In the coming weekend, her light-hearted film will vie with the Jackie Chan comedy, The Tuxedo for top spot.
Though September is not generally a strong month for big box-office openings, the $21 million Barbershop grossed two weeks ago could be a good omen for Sweet Home Alabama and The Tuxedo.
Both movies could open strong but who would lead? Many will bet on Sweet Home believing it will appeal to younger audiences. Though the Jackie Chan movie also carries good report, some experts wonder if he can pull big numbers without the help of a strong sidekick as Chris Tucker who was a big draw in Rush Hour movies.
Though The Tuxedo also has a romantic angle, Sweet Home Alabama has a bigger romantic aura.
"The film is about self-discovery and learning to be okay with yourself," Witherspoon notes, "which I think is something that everybody struggles with."
"It is deals with the very true-to-life quest of finding someone to spend the rest of your life and the chaos that sometimes erupts with that quest."
Andy Tennant whose romantic adventure Ever After, starring Drew Barrymore, grossed about $130 million worldwide, had worked with Witherspoon on smaller projects previously. This is a major reunion for the two.
"I wanted to do a love story where the decision came down to a great guy or the right guy," says Tennant.
The humor in the film comes largely from Melanie's return to deep South, to a very different life, after seemingly shed all those trappings in New York.

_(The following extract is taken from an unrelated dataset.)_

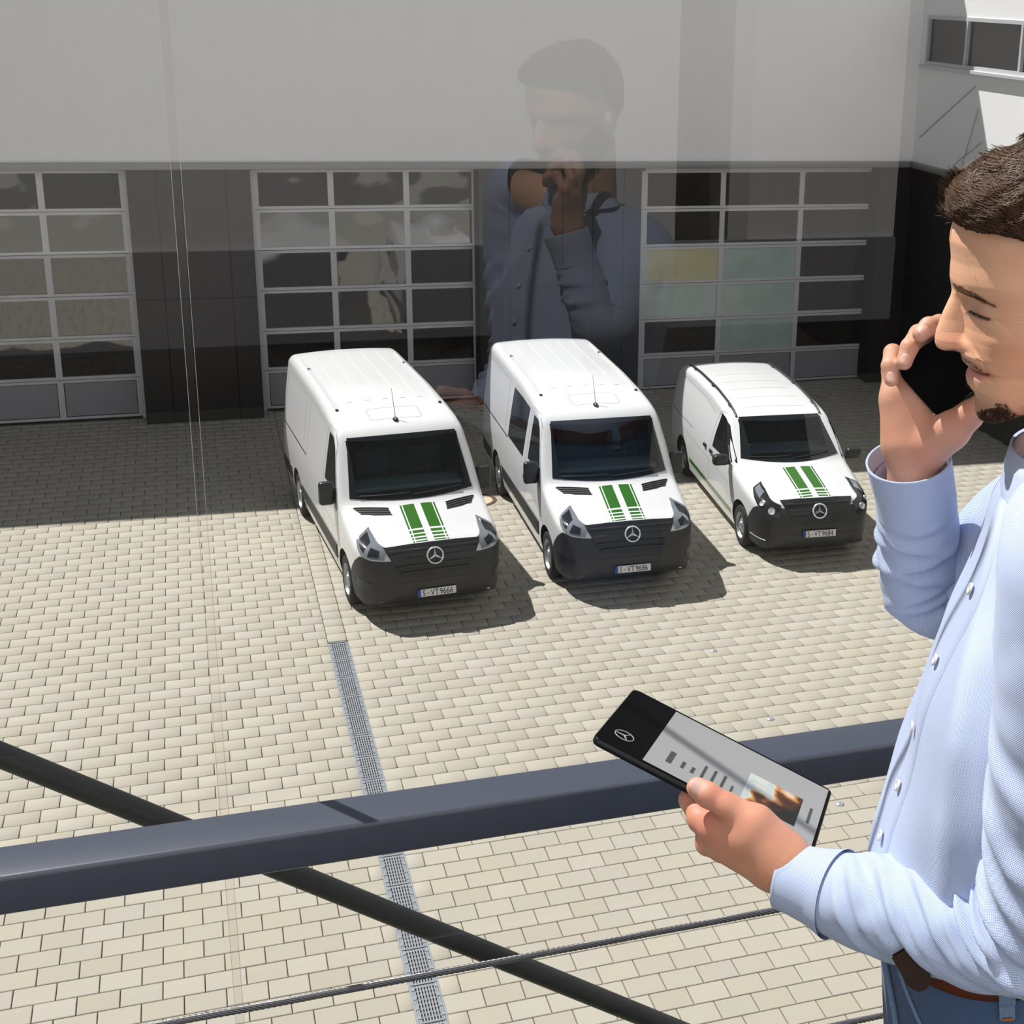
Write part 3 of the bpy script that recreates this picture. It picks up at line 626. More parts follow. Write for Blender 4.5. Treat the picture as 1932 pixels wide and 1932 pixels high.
def vito(label, loc, rz, txt):
    root = empty('delivery_van', (loc[0], loc[1], 0), math.radians(rz)); tag(root, label, 'van', 'white vans parked in the courtyard')
    S = VIT; full = van_body(S); mb = mesh_of(full); P = Patch(bvh_of(mb)); mb.m = [1 if (sum(mb.v[i][2] for i in f) / len(f) < .33 and mb.v[f[0]][1] < 1.0) else 0 for f in mb.f]; body = mb.build('van_body', [M['paint'], M['rimdark']], root, smooth=45)
    cut_wheels(body, S)
    cabin(P, root, S, (.80, 1.225), (.665, 1.70), .06)
    for s, md in ((-1, 'left'), (1, 'right')):
        P.build('side_window', M['sidewin'], root, md, [(1.42, 1.16), (1.9, 1.12), (2.55, 1.10)], [(2.02, 1.60), (2.2, 1.66), (2.44, 1.68)], 12, 8, .004)
        P.build('green_side_stripe', M['green'], root, md, [(1.42, .34), (2.6, .36), (3.90, .40)], [(1.42, .43), (2.6, .45), (3.90, .48)], 20, 3, .002)
        seamline(P, root, md, [(2.66, .5), (2.66, 1.0), (2.62, 1.5), (2.5, 1.71), (2.2, 1.72)], .005)
        seamline(P, root, md, [(1.42, .5), (1.40, .9), (1.45, 1.12)], .005)
        seamline(P, root, md, [(3.75, 1.06), (4.5, 1.06), (5.1, 1.06)], .012, 'seam')
        seamline(P, root, md, [(2.75, 1.60), (3.4, 1.68), (4.8, 1.68), (5.02, 1.60), (5.08, 1.2)], .006)
        seamline(P, root, md, [(1.5, .80), (2.6, .84), (3.9, .88), (5.0, .92)], .005)
        for y in (2.5, 2.86): P.build('door_handle', M['gloss_black'], root, md, [(y, .985), (y + .12, .985)], [(y, 1.03), (y + .12, 1.03)], 5, 4, .03)
        mr_ = MB(); mr_.cbox((.98 if s > 0 else -1.22, 1.50, 1.10), (1.22 if s > 0 else -.98, 1.66, 1.27), .05, n=4)
        mo = mr_.build('door_mirror', M['gloss_black'], root, smooth=60)
        MB().tube([(s * .90, 1.58, 1.13), (s * 1.02, 1.58, 1.13)], .035, 10).build('mirror_arm', M['gloss_black'], mo, smooth=60)
        b_ = [(-s * math.radians(d), z) for d, z in ((29, .725), (38, .78), (47, .86), (61, 1.0))]
        t_ = [(-s * math.radians(d), z) for d, z in ((29.5, .895), (40, .955), (50, 1.01), (62.5, 1.055))]
        P.build('headlamp', M['lampdark'], root, 'cyl', b_, t_, 12, 6, .016)
        for d, z, r_ in ((35, .82, .05), (43, .89, .04)):
            q = P.pt('cyl', -s * math.radians(d), z, 0); MB().lathe([(0, .0), (r_ * .7, .004), (r_, .012), (r_ * 1.1, .0)], 16, q[0] + q[1] * .016, q[1]).build('lamp_lens', M['chrome'], root, smooth=50)
        P.build('lamp_insert', M['lamp'], root, 'cyl', [(-s * math.radians(d), z) for d, z in ((47, .93), (59, 1.0))], [(-s * math.radians(d), z) for d, z in ((48, .985), (60, 1.035))], 6, 4, .020)
    zt_ = [(-60, .56), (-56, .68), (-51, .80), (-46, .85), (-38, .82), (-29, .86), (0, .84), (29, .86), (38, .82), (46, .85), (51, .80), (56, .68), (60, .56)]
    P.build('front_bumper', M['plastic'], root, 'cyl', [(math.radians(d), .23) for d, _ in zt_], [(math.radians(d), z) for d, z in zt_], 60, 14, .012)
    P.build('front_grille', M['gloss_black'], root, 'front', [(-.40, .66), (-.2, .61), (0, .595), (.2, .61), (.40, .66)], [(-.56, .945), (-.3, .965), (0, .97), (.3, .965), (.56, .945)], 20, 10, .02)
    for z, x in ((.90, .50), (.82, .47), (.74, .43)):
        pts = [P.pt('front', xx, z + .012 * (1 - (xx / x) ** 2), 0) for xx in np.linspace(-x, x, 21)]
        MB().tube([q[0] + q[1] * .024 for q in pts if q], .016, 6).build('grille_bar', M['plastic'], root, smooth=60)
    q = P.pt('front', 0, .81, 0); c = q[0] + q[1] * .05
    em = MB(); up = Vector((0, .35, 1)).normalized(); star(em, c, .105, .013, (1, 0, 0), up); em.build('radiator_emblem', M['chrome'], root, smooth=40)
    for z, w_ in ((.46, .62),):
        P.build('lower_intake', M['gloss_black'], root, 'front', [(-w_ * .8, z - .06), (w_ * .8, z - .06)], [(-w_, z + .02), (w_, z + .02)], 14, 3, .018)
    for s in (-1, 1):
        pts = [P.pt('cyl', -s * math.radians(d), .36, 0) for d in np.linspace(38, 56, 6)]
        MB().tube([p[0] + p[1] * .016 for p in pts], .006, 6).build('fog_trim', M['chrome'], root, smooth=60)
    plate(root, -.035, .49, txt, -.06)
    stripes(P, root, .17, .44, 1.10)
    for s in (-1, 1):
        pts = [P.pt('top', s * (.70 + .0 * y), y, 0) for y in np.linspace(2.12, 4.95, 24)]
        tl = [p[0] + Vector((0, 0, .012 + .03 * math.sin(PI * k / 23) ** .35)) for k, p in enumerate(pts)]
        rr_ = MB().tube(tl, .018, 8).build('roof_rail', M['gloss_black'], root, smooth=60)
        for k in (3, 11, 20): MB().cbox(tuple(np.array(pts[k][0]) - (.02, .05, .01)), tuple(np.array(pts[k][0]) + (.02, .05, .03)), .006).build('rail_foot', M['gloss_black'], rr_)
    for y in (2.35, 2.75, 3.15, 3.6, 4.05): seamline(P, root, 'top', [(-.5, y), (0, y), (.5, y)], .005)
    for x0, x1 in ((-.66, -.02), (.0, .62)):
        pts = [P.pt('front', x, 1.245 + .04 * (x - x0), 0) for x in np.linspace(x0, x1, 8)]
        MB().tube([p[0] + p[1] * .018 for p in pts], .009, 6).build('wiper', M['gloss_black'], root)
    for y in (S['ft'], S['rt']):
        for s in (-1, 1): wheel(root, s * .82, y, S['R'], s)
    return root
sprinter('white panel van with green bonnet stripes and blank side, leftmost of the three', (2.75, 17.9), 5.2, '9666', False)
sprinter('white van with a dark rear side window and green bonnet stripes, middle of the three', (5.48, 18.02), -.5, '9686', True)
vito('smaller white van with black roof rails and a green side stripe', (8.51, 18.5), -3.7, '9684')
# ------------------------------------------------------------------ the man
AZ = math.radians(30); NV = np.array([math.sin(AZ), math.cos(AZ), 0]); UV_ = np.array([math.cos(AZ), -math.sin(AZ), 0]); D0 = 1.30
def mp(x, y, v=0.0):
    d = ray(x, y); return CAM + d * ((D0 + v - CAM @ NV) / (d @ NV))
def mq(x, y, v):            # mid-plane point pushed sideways
    return mp(x, y) + NV * v
from mathutils import noise as mnoise
def nz(p, s): return mnoise.noise(Vector((p[0] * s, p[1] * s, p[2] * s)))
def vcol_mat(name, rough, bump, bscale, spec=.5, sss=0):
    m = mat(name, (1, 1, 1, 1), rough, bump=bump, bscale=bscale, spec=spec); N = m.node_tree.nodes; L = m.node_tree.links
    a = N.new('ShaderNodeVertexColor'); a.layer_name = 'Col'; p = N['Principled BSDF']; L.new(a.outputs[0], p.inputs['Base Color'])
    if sss:
        p.inputs['Subsurface Weight'].default_value = sss; p.inputs['Subsurface Radius'].default_value = (.010, .004, .002); p.inputs['Subsurface Scale'].default_value = .5
    return m
M['skin'] = vcol_mat('skin', .46, .12, 900, .45, .12)
def set_cols(o, cols):
    a = o.data.color_attributes.new('Col', 'FLOAT_COLOR', 'POINT'); c = np.ones((len(o.data.vertices), 4), np.float32); c[:, :3] = cols; a.data.foreach_set('color', c.ravel())
SKIN = np.array(srgb(236, 182, 148)[:3])
def lerp(a, b, t): return a + (np.asarray(b) - a) * t[..., None]
man = empty('person', tuple(np.r_[(NV * D0)[:2] + UV_[:2] * .13, ZF])); tag(man, 'dark haired man in light blue shirt and jeans holding a phone and a tablet', 'person')
bpy.context.view_layer.update(); MINV = man.matrix_world.inverted()
def mbuild(mb, name, m, parent=None, smooth=180, cols=None):
    o = mb.build(name, m, parent or man, smooth=smooth)
    if parent is None or parent is man: o.matrix_parent_inverse = MINV
    if cols is not None: set_cols(o, cols)
    return o
# ---- head as two mirrored relief halves over the profile plane
prof = [(2010, 300), (1950, 330), (1880, 352), (1830, 378), (1806, 400), (1798.3, 413.8), (1792.8, 435.5), (1791, 451), (1793, 469), (1794, 485), (1792, 505), (1791.6, 521), (1793.5, 532), (1795, 540), (1795.5, 548), (1793, 558), (1786.6, 571), (1778.8, 588), (1772.6, 604), (1766.4, 621), (1763.3, 636), (1763.6, 645), (1766.5, 652.5), (1772, 657), (1782, 659), (1798, 659.6), (1809, 660.5), (1811.5, 664.5), (1813.6, 671), (1814.8, 677), (1818.5, 682), (1824.5, 686.8), (1829.5, 689.8), (1827, 693), (1823.6, 698), (1821.8, 705), (1822.5, 714), (1825, 723), (1830, 729.5), (1836, 736), (1839.5, 744), (1840, 754), (1838.5, 764), (1839.5, 775), (1844.5, 783.5), (1853, 789), (1866, 792.5), (1883, 793)]
basep = [(2010, 300), (1950, 330), (1880, 352), (1830, 378), (1806, 400), (1798.3, 413.8), (1792.8, 435.5), (1791, 451), (1793, 469), (1794, 485), (1792, 505), (1791.6, 521), (1794.5, 532), (1799, 540), (1806, 552), (1812, 570), (1816, 590), (1818, 610), (1817, 630), (1813, 650), (1810, 660), (1811.5, 664.5)]
backp = [(2050, 300), (2120, 330), (2180, 390), (2210, 460), (2205, 540), (2170, 610), (2120, 660), (2070, 700), (2020, 735), (1970, 762), (1930, 776), (1906, 785), (1884, 793)]
pa, ba, bk = np.array(prof), np.array(basep), np.array(backp)
def mono(a, y): return np.interp(y, a[:, 1], a[:, 0])
ysn = np.unique(np.concatenate([np.linspace(301, 540, 90), np.linspace(540, 792.6, 235)]))
NC = 150
tt = np.linspace(0, 1, NC) ** 2.1
fx = mono(pa, ysn); fx = np.convolve(np.pad(fx, 2, 'edge'), [.1, .2, .4, .2, .1], 'valid')
bx0 = np.where(ysn < 664.5, mono(ba, ysn), fx); bx0 = np.maximum(bx0, fx)
kx = mono(bk, ysn)
X = fx[:, None] + (kx - fx)[:, None] * tt[None]; Y = np.repeat(ysn[:, None], NC, 1)
PXM = 1 / 2060.
db = (X - bx0[:, None]) * PXM; Dl = np.maximum((kx - bx0) * PXM, 1e-4)[:, None]
# half width of the head per height
Wz = np.interp(ysn, [300, 320, 350, 400, 450, 520, 570, 620, 660, 700, 740, 765, 780, 790, 793], [.02, .045, .062, .074, .078, .077, .074, .072, .067, .060, .050, .040, .031, .016, .006])[:, None]
rise = np.interp(ysn, [300, 420, 520, 560, 600, 640, 690, 730, 760, 793], [.09, .085, .080, .085, .080, .080, .078, .070, .060, .05])[:, None]
s_ = np.clip(db / np.minimum(rise, Dl * .6), 0, 1); front_w = np.where(db > 0, (1 - (1 - s_) ** 2.3) ** .62, 0)
e_ = np.clip((Dl - db) / np.minimum(.07, Dl * .6), 0, 1); back_w = (1 - (1 - e_) ** 2) ** .5
wb_ = Wz * np.minimum(front_w, 1) * back_w
def G(cx, cy, sx, sy, rot=0):
    c, s = math.cos(rot), math.sin(rot); dx, dy = X - cx, Y - cy; a = (dx * c + dy * s) / sx; b = (-dx * s + dy * c) / sy; return np.exp(-(a * a + b * b) / 2)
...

"She thinks she is hotter than napalm," Tennant explains. "But when she comes home to take care of the unfinished business, the people down there cut her off at the knees and remind her of who she really is."
Like Melanie discovers a new world, cabbie-turned-chauffer Jimmy Tong (Jackie Chan) is also forced to find out a thing or two about himself when he accidentally gets into a world of double crossing and espionage.
Chan, whose hit movies Rush Hour and Rush Hour 2 have grossed about $550 million worldwide does a different star turn in The Tuxedo than in his other movies. For this time he is seen as the man who completely inept at the kind of gravity-defying stunts that have made him famous across the world.
"I am not playing a policeman," Chan says, "Just an ordinary person who becomes a kind of super spy because of a magic tuxedo that lets him do all kinds of special things." With a touch of a button, Chan is transformed from a fight mode to a dance mode, for instance.
Chan, who likes to do his own stunts, generally eschews special effects. But in The Tuxedo, he faced a different reality --- and worked with special effects. That was fine with him, he says because of some of those stunts were done at the behest of the tuxedo.
But even he had an opportunity to do a lot risky stunts by himself.
"He is a master of choreographing the fights," says first-time director Kevin Donovan who has been making commercials for over five years, "Not just in a rock 'em sock'em way, but in a way that's lyrical and funny."
Jennifer Love Hewitt, who joins Chan in many of his adventures, trained for nearly three months before working on the film. But the help she got from Chan, she says, is invaluable. Though Chan puts everyone at ease, she says, she could not but feel intimidated at times.
"Being scared to death that you are going to mess up your stunts in front of Jackie Chan is really a good way to ensure you're going to do it right," she says.
Hewitt, one of the more successful vocal artists in America whose fourth solo album Bare Naked is releasing next month, has starred in hit movies like the medium-budget I Know What You Did Last Summer. She gets her biggest boost in The Tuxedo.
"I have always wanted to be in an action movie," she says, adding that being cast opposite Jackie Chan was a huge draw but there was also another reason.
"I have a real tomboy side to me that loves to kick butt."